Rows from a 3D scene dataset
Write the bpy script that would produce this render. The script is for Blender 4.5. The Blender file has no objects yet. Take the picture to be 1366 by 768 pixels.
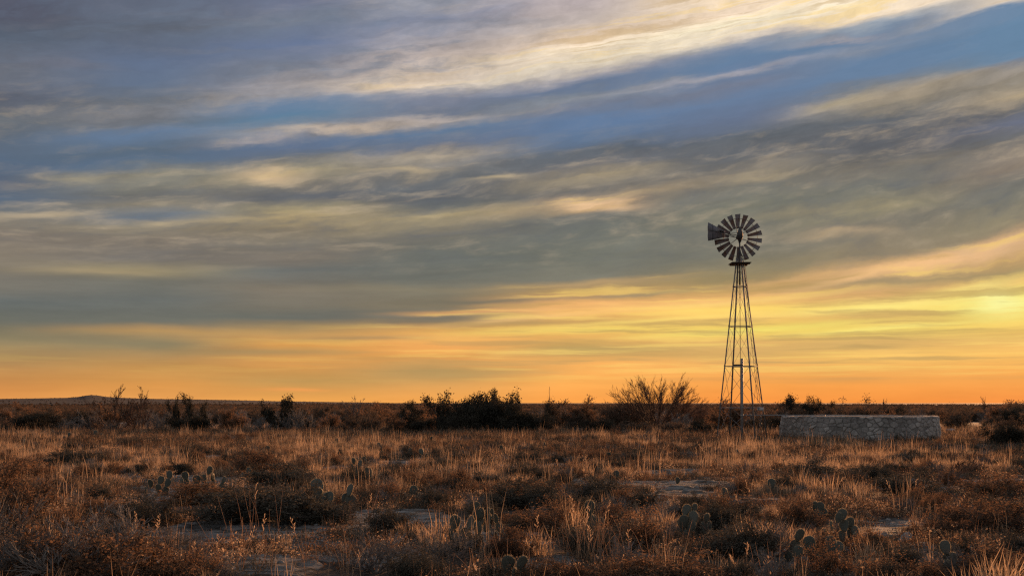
import bpy, math, random
import numpy as np
from math import sin, cos, pi, radians
from mathutils import Vector, Matrix, Euler

SC = bpy.context.scene
COL = SC.collection

# ------------------------------------------------------------------ camera
FPX, HZ, EYE = 1518.0, 537.0, 1.7          # focal length in photo pixels, horizon row, eye height
cam = bpy.data.cameras.new('camera'); camo = bpy.data.objects.new('camera', cam); COL.objects.link(camo)
cam.sensor_width = 36.0; cam.lens = 36.0 * FPX / 1366.0
camo.location = (0, 0, EYE); camo.rotation_euler = (radians(90), 0, 0)
cam.shift_y = (HZ - 384.0) / 1366.0
cam.clip_start = 0.1; cam.clip_end = 20000
SC.camera = camo
SC.render.resolution_x, SC.render.resolution_y = 1024, 575
SC.view_settings.view_transform = 'Standard'; SC.view_settings.look = 'None'
SC.view_settings.exposure = 0.0; SC.view_settings.gamma = 1.0
SC.render.engine = 'CYCLES'
SC.cycles.max_bounces = 4; SC.cycles.diffuse_bounces = 2; SC.cycles.glossy_bounces = 2
SC.cycles.transmission_bounces = 3; SC.cycles.transparent_max_bounces = 4
SC.cycles.use_denoising = False
SC.cycles.sample_clamp_indirect = 3.0
SC.cycles.filter_width = 1.3

# ------------------------------------------------------------------ colour helpers
def lin(c):
    c = c / 255.0
    return c / 12.92 if c <= 0.04045 else ((c + 0.055) / 1.055) ** 2.4
def rgb(r, g, b):
    if b > r: g, b = g - (b - r) * .07, b - (b - r) * .16
    if b > g and r > g - 4: g += (b - g) * .22
    if r - b > 60 and r > 170: b += 14 * min(1.0, max(0.0, (g - 158) / 30.0)); r = min(255, r + 2)
    return (lin(r), lin(g), lin(b), 1.0)

# ------------------------------------------------------------------ sky (world): evening cloud deck over a low sun
SUN_AZ, SUN_EL = radians(24.5), radians(7.5)
world = bpy.data.worlds.new('World'); SC.world = world; world.use_nodes = True
NT = world.node_tree; NT.nodes.clear()
class Sock: pass
def nd(t, **k):
    n = NT.nodes.new(t)
    for a, b in k.items(): setattr(n, a, b)
    return n
def setin(n, i, v):
    if v is None: return
    if isinstance(v, (int, float)): n.inputs[i].default_value = v
    elif isinstance(v, tuple): n.inputs[i].default_value = v
    else: NT.links.new(v, n.inputs[i])
def M(op, a, b=None, c=None, clamp=False):
    n = nd('ShaderNodeMath', operation=op, use_clamp=clamp)
    setin(n, 0, a); setin(n, 1, b); setin(n, 2, c)
    return n.outputs[0]
def smooth(x, a, b, lo=0.0, hi=1.0, it='SMOOTHSTEP'):
    n = nd('ShaderNodeMapRange', interpolation_type=it)
    setin(n, 0, x)
    for i, v in enumerate((a, b, lo, hi)): n.inputs[i + 1].default_value = v
    return n.outputs[0]
def MIX(f, a, b, mode='MIX'):
    n = nd('ShaderNodeMix', data_type='RGBA', blend_type=mode)
    setin(n, 0, f); setin(n, 6, a); setin(n, 7, b)
    return n.outputs[2]
def XYZ(x, y, z=0.0):
    n = nd('ShaderNodeCombineXYZ'); setin(n, 0, x); setin(n, 1, y); setin(n, 2, z)
    return n.outputs[0]
def NOISE(vec, scale=1.0, detail=4.0, rough=0.5):
    n = nd('ShaderNodeTexNoise'); setin(n, 'Vector', vec)
    n.inputs['Scale'].default_value = scale; n.inputs['Detail'].default_value = detail; n.inputs['Roughness'].default_value = rough
    return n.outputs[0]

def sm(x, a, b):
    t = min(1, max(0, (x - a) / (b - a))); return t * t * (3 - 2 * t)
SHEAR, SH0, SH1 = 0.125, 0.06, 0.19
def sky_uw(px, py):
    """photo pixel -> azimuth, sheared elevation tangent"""
    tx = (px - 683.0) / FPX
    az = math.atan(tx); e = (HZ - py) / FPX * cos(az)
    return az, e - SHEAR * sm(e, SH0, SH1) * az

tc = nd('ShaderNodeTexCoord'); sep = nd('ShaderNodeSeparateXYZ'); NT.links.new(tc.outputs['Generated'], sep.inputs[0])
X, Y, Z = sep.outputs
AZ = M('ARCTAN2', X, Y)
H = M('SQRT', M('ADD', M('MULTIPLY', X, X), M('MULTIPLY', Y, Y)))
E = M('DIVIDE', Z, M('MAXIMUM', H, 0.02))
W = M('SUBTRACT', E, M('MULTIPLY', smooth(E, SH0, SH1, 0, SHEAR), AZ))
# wind-drawn turbulence of the cloud layer
hgt = smooth(E, 0.03, 0.22, 0.16, 1.0, 'LINEAR')
n1 = M('SUBTRACT', NOISE(XYZ(M('MULTIPLY', AZ, 9.0), M('MULTIPLY', W, 48.0), 3.1), 1.0, 5.0, 0.55), 0.5)
n2 = M('SUBTRACT', NOISE(XYZ(M('MULTIPLY', AZ, 26.0), M('MULTIPLY', W, 95.0), 8.7), 1.0, 5.0, 0.62), 0.5)
n3 = M('SUBTRACT', NOISE(XYZ(M('MULTIPLY', AZ, 5.0), M('MULTIPLY', W, 11.0), 5.5), 1.0, 3.0, 0.5), 0.5)
Wd = M('ADD', W, M('MULTIPLY', hgt, M('ADD', M('MULTIPLY', n1, 0.024), M('MULTIPLY', n2, 0.009))))
AZd = M('ADD', AZ, M('ADD', M('MULTIPLY', n1, 0.03), M('MULTIPLY', n3, 0.06)))

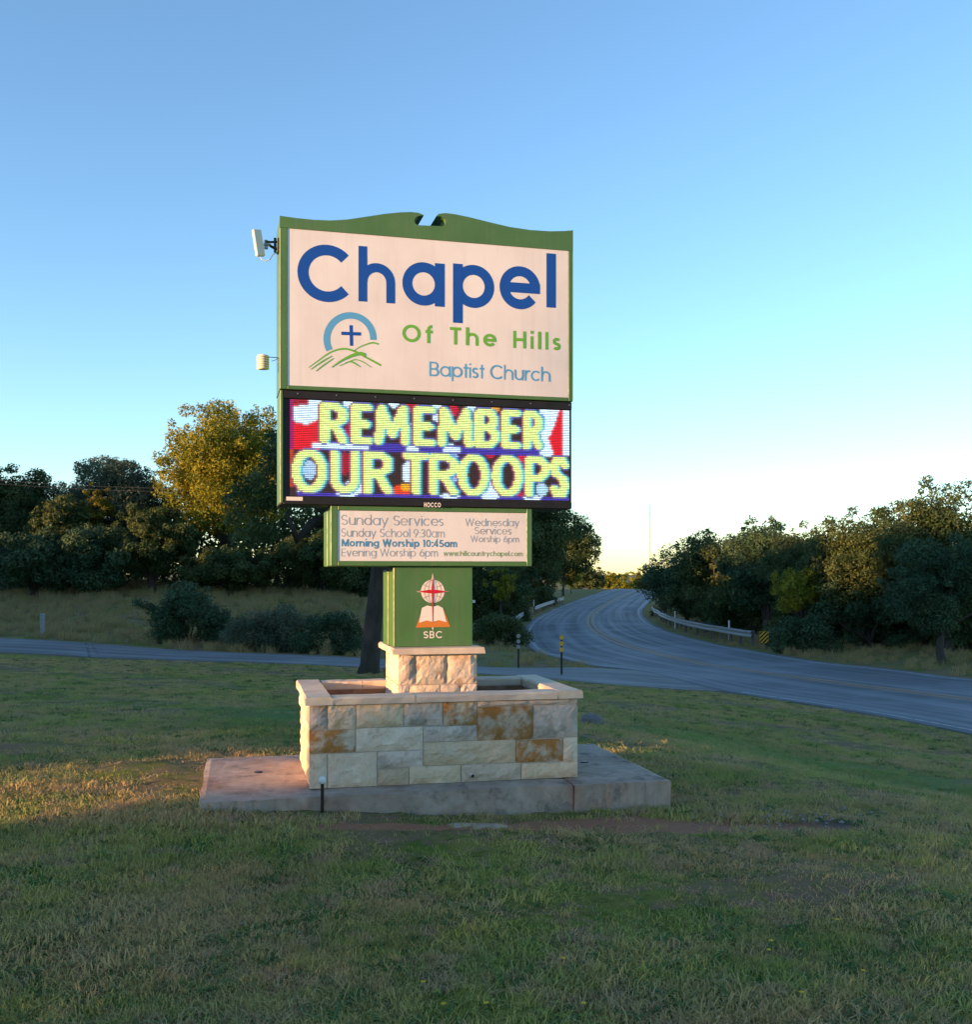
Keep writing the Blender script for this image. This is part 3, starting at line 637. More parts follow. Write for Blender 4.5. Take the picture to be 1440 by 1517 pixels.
# post with the book-and-globe emblem
post = empty('post'); post.parent = sign
YP = -.13
p0, _ = fuv(583, 900, YP); p1, _ = fuv(700, 900, YP); _, PZ0 = fuv(641, 957.5, YP)
MB().bbox(p0, p1, YP, YP+.21, PZ0, pz0-.001, .004).build('column_cover', GREEN, post)
MB().bbox(p0-.006, p1+.001, YP+.222, YP+.43, PZ0, pz0-.03, .004).build('column_cover', GREEN, post)
MB().box(p0+.012, p1-.012, YP+.208, YP+.224, PZ0, pz0-.04).build('column_core', DARKM, post)
MB().bbox(p1+.0, p1+.035, YP+.06, YP+.10, 1.39, 1.41, .002).build('latch', WHITEP, post)
YE = YP-.0006
cx, cy = 641, 876
def disc(mb, cx, cy, r, y, n=40):
    c_ = fuv(cx, cy, y); ring = [fuv(cx+r*math.cos(2*math.pi*k/n), cy+r*math.sin(2*math.pi*k/n), y) for k in range(n)]
    mb.add([(a, y, b) for a, b in ring], [tuple(range(n))])
def poly(mb, pts, y): mb.add([(*fuv(a, b, y)[:1], y, fuv(a, b, y)[1]) for a, b in pts], [tuple(range(len(pts)))])
mb = MB(); disc(mb, cx, cy, 17.4, YE); mb.build('globe_emblem', CREAM, post, fixn=False)
GLINE = mat('globe_line', (.52, .33, .26), .5, .3)
mb = MB(); k = 0
for rx in (6.5, 12.5): pxrib(mb, [(cx+rx*math.cos(R(a)), cy+17*math.sin(R(a))) for a in range(0, 361, 12)], .7, YE-.0005, k); k += 1
for dy in (-9, 9): pxrib(mb, [(cx-15, cy+dy-(1.5 if dy < 0 else -1.5)), (cx-7, cy+dy*.75), (cx, cy+dy*.68), (cx+7, cy+dy*.75), (cx+15, cy+dy-(1.5 if dy < 0 else -1.5))], .7, YE-.0005, k); k += 1
mb.build('globe_lines', GLINE, post, fixn=False)
mb = MB(); poly(mb, [(625.5, 904), (627.5, 901), (654, 901), (658, 904), (667, 928.5), (616, 929.5)], YE-.0008); mb.build('book_cover', ORNG, post, fixn=False)
mb = MB(); poly(mb, [(641, 898.5), (633, 896.8), (625, 900.5), (620.8, 922.5), (632, 919), (641, 921)], YE-.0016); poly(mb, [(641.3, 898.5), (649, 896.8), (656, 900.5), (661.5, 921.5), (650, 918.5), (641.3, 921)], YE-.0016); mb.build('book_pages', CREAM, post, fixn=False)
for P in ([(641, 849), (643.6, 861), (641, 866), (638.4, 861)], [(616.5, 876.3), (627, 874.4), (627, 878.2)], [(665.5, 876.3), (655, 874.4), (655, 878.2)], [(640, 929), (642.2, 929), (641.1, 935)]):
    mb = MB(); poly(mb, P, YE-.0002); mb.build('star_tip', CREAM, post, fixn=False)
mb = MB(); poly(mb, [(641, 850), (642.6, 872), (641.6, 921.5), (640.8, 921.5), (639.4, 872)], YE-.0028); poly(mb, [(618, 876.3), (636, 873.6), (646, 873.6), (664, 876.3), (646, 878.8), (636, 878.8)], YE-.0036); mb.build('star_emblem', REDM, post, fixn=False)
line('SBC', 627.5, 655.5, 945.5, 935.0, CAP, .11, CREAM, post, YE, gap=.13)

# ------------------------------------------------------------------ concrete slab and stone planter
THP = R(13)
FLC = Vector(at(455, 1168, 6.87)); FLC.z = .20          # front-left foot of the planter on the slab
vx, vy = Vector((math.cos(THP), math.sin(THP), 0)), Vector((-math.sin(THP), math.cos(THP), 0))
slab = empty('concrete_slab', (FLC.x, FLC.y, 0), THP)
tag(slab, 'low stained concrete pad under the stone planter', 'concrete pad')
def loc(px, py, z):                                      # photo point at height z -> planter frame
    Y = (CH-z)*FPX/(py-HY); p_ = Vector(((px-720)/FPX*Y, Y, 0))-Vector((FLC.x, FLC.y, 0)); return p_.dot(vx), p_.dot(vy)
s1 = loc(298, 1182, .2); s2 = loc(1004, 1159, .2); s3 = loc(305, 1122, .2); s4 = loc(866, 1104, .2)
sf = (s1[1]+s2[1])/2; sb = max(s3[1], 1.30); sl = (s1[0]+s3[0])/2; sr = (s2[0]+s4[0])/2+.05
j1 = loc(470, 1180, .2)[0]; j2 = loc(853, 1163, .2)[0]
def rough_block(x0, x1, y0, y1, z0, z1, nx=22, ny=8, amp=.008):
    mb = MB(); V = []; F = []
    for j in range(ny+1):
        for i in range(nx+1):
            e = (i in (0, nx)) or (j in (0, ny))
            V.append((x0+(x1-x0)*i/nx+random.uniform(-amp, amp)*(e), y0+(y1-y0)*j/ny+random.uniform(-amp, amp)*e, z1-(.006 if e else 0)+random.uniform(-.0005, .0005)))
    b = len(V); ring = [i for i in range(nx+1)]+[j*(nx+1)+nx for j in range(1, ny+1)]+[ny*(nx+1)+i for i in range(nx-1, -1, -1)]+[j*(nx+1) for j in range(ny-1, 0, -1)]
    for lev, zz in ((1, z1-.03), (2, z0)):
        for r_ in ring: V.append((V[r_][0]+random.uniform(-amp, amp)*.6, V[r_][1]+random.uniform(-amp, amp)*.6, zz))
    for j in range(ny):
        for i in range(nx): F.append((j*(nx+1)+i, j*(nx+1)+i+1, (j+1)*(nx+1)+i+1, (j+1)*(nx+1)+i))
    n = len(ring)
    for k in range(n):
        F.append((ring[k], b+k, b+(k+1) % n, ring[(k+1) % n])); F.append((b+k, b+n+k, b+n+(k+1) % n, b+(k+1) % n))
    return mb.add(V, F)
for a, b, o_ in ((sl, j1-.004, 0), (j1+.004, j2-.004, .006), (j2+.004, sr, -.008)): rough_block(a, b, sf+o_, sb, -.35, .20).build('slab_section', CONC, slab)
for px, py in ((383, 1144), (866, 1129)):
    q = loc(px, py, .2); MB().tube([(q[0], q[1], .196), (q[0], q[1], .207)], .03, 10).build('anchor_plate', DARKM, slab)

pln = empty('stone_planter', (FLC.x, FLC.y, .20), THP)
tag(pln, 'cream limestone block planter with flat capstones and a square pier carrying the sign post', 'planter')
c1 = loc(453, 1034, .80); c2 = loc(866.5, 1022, .80); c3 = loc(438, 1006, .80); c4 = loc(795, 1000.5, .80)
cl, cr, cf, cb = (c1[0]+c3[0])/2, (c2[0]+c4[0])/2, (c1[1]+c2[1])/2, (c3[1]+c4[1])/2
OV = .03; WL, WR_, WF, WB = cl+OV, cr-OV, cf+OV, cb-OV; WZ = .545; TK = .15   # wall outer faces, height above the slab
# mortar core
for a in ((WL+.012, WR_-.012, WF+.012, WF+TK), (WL+.012, WR_-.012, WB-TK, WB-.012), (WL+.012, WL+TK, WF+TK+.001, WB-TK-.001), (WR_-TK, WR_-.012, WF+TK+.001, WB-TK-.001)):
    MB().box(*a, 0.001, WZ).build('mortar', MORTAR, pln)
MB().box(WL+TK+.001, WR_-TK-.001, WF+TK+.001, WB-TK-.001, .0, .44).build('soil', SOIL, pln)
def stone(mb_frame, u0, u1, z0, z1, m, name='stone', parent=None, dep=.05, g=.003, amp=.0015):
    rel = .55 if dep == .04 else 1.0
    """mb_frame(u, out, z) -> point; split-faced block standing proud of the mortar"""
    nx = max(4, min(16, int((u1-u0)/.022))); nz_ = max(4, min(8, int((z1-z0)/.020))); V = []; F = []
    u0 += g; u1 -= g; z0 += g; z1 -= g; ph = random.uniform(0, 9)
    for j in range(nz_+1):
        for i in range(nx+1):
            e = (i in (0, nx)) or (j in (0, nz_)); u = u0+(u1-u0)*i/nx; z = z0+(z1-z0)*j/nz_
            if not e: u += random.uniform(-.2, .2)*(u1-u0)/nx; z += random.uniform(-.2, .2)*(z1-z0)/nz_
            e2 = (i in (1, nx-1)) or (j in (1, nz_-1)); nv_ = mnoise.noise(Vector((u*14+ph*3, z*14, ph)))*.011+mnoise.noise(Vector((u*38, z*38+ph, ph*2)))*.006; o_ = random.uniform(-.006, -.001) if e else (.004 if e2 else .009)+nv_*rel+random.uniform(-.0012, .0012)
            V.append(mb_frame(u, o_, z))
    b = len(V); ring = [i for i in range(nx+1)]+[j*(nx+1)+nx for j in range(1, nz_+1)]+[nz_*(nx+1)+i for i in range(nx-1, -1, -1)]+[j*(nx+1) for j in range(nz_-1, 0, -1)]
    for r_ in ring:
        i, j = r_ % (nx+1), r_//(nx+1); V.append(mb_frame(u0+(u1-u0)*i/nx, -dep, z0+(z1-z0)*j/nz_))
    for j in range(nz_):
        for i in range(nx): F.append((j*(nx+1)+i, j*(nx+1)+i+1, (j+1)*(nx+1)+i+1, (j+1)*(nx+1)+i))
    n = len(ring)
    for k in range(n): F.append((ring[k], b+k, b+(k+1) % n, ring[(k+1) % n]))
    F.append(tuple(b+k for k in range(n)))
    return MB().add(V, F).build(name, m, parent)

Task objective
All lines from the start of the entries above through the line containing "SC.cycles.filter_width = 1.3" are to be given again exactly; the pictures are not.

Answer to this task
Write the bpy script that would produce this render. The script is for Blender 4.5. The Blender file has no objects yet. Take the picture to be 1366 by 768 pixels.
import bpy, math, random
import numpy as np
from math import sin, cos, pi, radians
from mathutils import Vector, Matrix, Euler

SC = bpy.context.scene
COL = SC.collection

# ------------------------------------------------------------------ camera
FPX, HZ, EYE = 1518.0, 537.0, 1.7          # focal length in photo pixels, horizon row, eye height
cam = bpy.data.cameras.new('camera'); camo = bpy.data.objects.new('camera', cam); COL.objects.link(camo)
cam.sensor_width = 36.0; cam.lens = 36.0 * FPX / 1366.0
camo.location = (0, 0, EYE); camo.rotation_euler = (radians(90), 0, 0)
cam.shift_y = (HZ - 384.0) / 1366.0
cam.clip_start = 0.1; cam.clip_end = 20000
SC.camera = camo
SC.render.resolution_x, SC.render.resolution_y = 1024, 575
SC.view_settings.view_transform = 'Standard'; SC.view_settings.look = 'None'
SC.view_settings.exposure = 0.0; SC.view_settings.gamma = 1.0
SC.render.engine = 'CYCLES'
SC.cycles.max_bounces = 4; SC.cycles.diffuse_bounces = 2; SC.cycles.glossy_bounces = 2
SC.cycles.transmission_bounces = 3; SC.cycles.transparent_max_bounces = 4
SC.cycles.use_denoising = False
SC.cycles.sample_clamp_indirect = 3.0
SC.cycles.filter_width = 1.3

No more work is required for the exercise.